I think we need to refocus our lenses in terms of what we are trying to achieve. The United States and the countries of Asia and Europe, for that matter, are of course interested in leading the others in prowess — in economy, technology, and environmental policy.

But those are not necessarily mutually exclusive entities, nor do they have to be. Seizing ‘opportunities for partnership on a range of issues’ and resources and technology, as well, will be the best way to ensure environmental and economic stability, world-wide.

A [global] chain is only as strong as its weakest link, after all.

————-

Editor’s Note: Our country’s current administration is aware of the preparation needed in the present to dominate the fields of energy science and engineering in the soon-coming Energy Generation, in which jobs, education, and social sectors will be defined by energy use, innovation, technology, and efficiency.

In April, President Obama proposed an important initiative to inspire the next generation of clean energy innovators. Obama’s proposed program RE-ENERGYSE (Regaining our Energy Science and Engineering Edge) would prepare thousands of engineers and scientists for clean energy fields through early education in K-12 schools, through technical colleges and universities.
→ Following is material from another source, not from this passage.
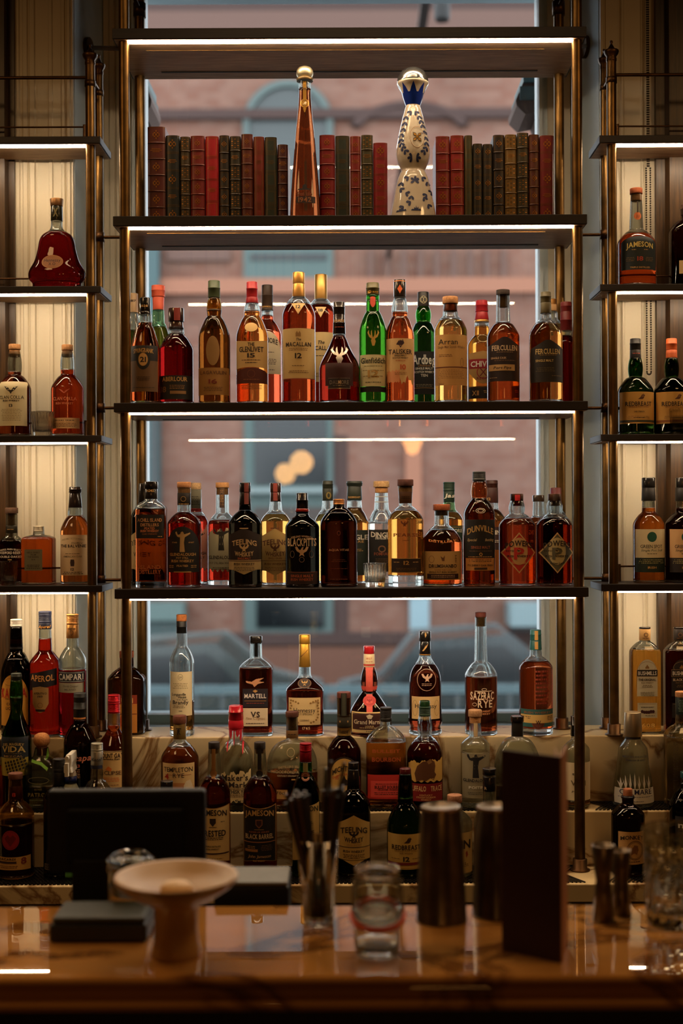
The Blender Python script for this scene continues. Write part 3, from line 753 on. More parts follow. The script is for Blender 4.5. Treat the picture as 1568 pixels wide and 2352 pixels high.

By 2020, RE-ENERGYSE would educate and adequately prepare more than 15,000 professionals for this field.

This program and others like it will be critical for reclaiming American leadership in clean energy technology. Congress denied funding for RE-ENERGYSE for 2010, but the Obama Administration is steadfast in its efforts for this flagship program, and is hoping to drum up more support, especially among college students nationwide, for the program’s passing by Congress in 2011.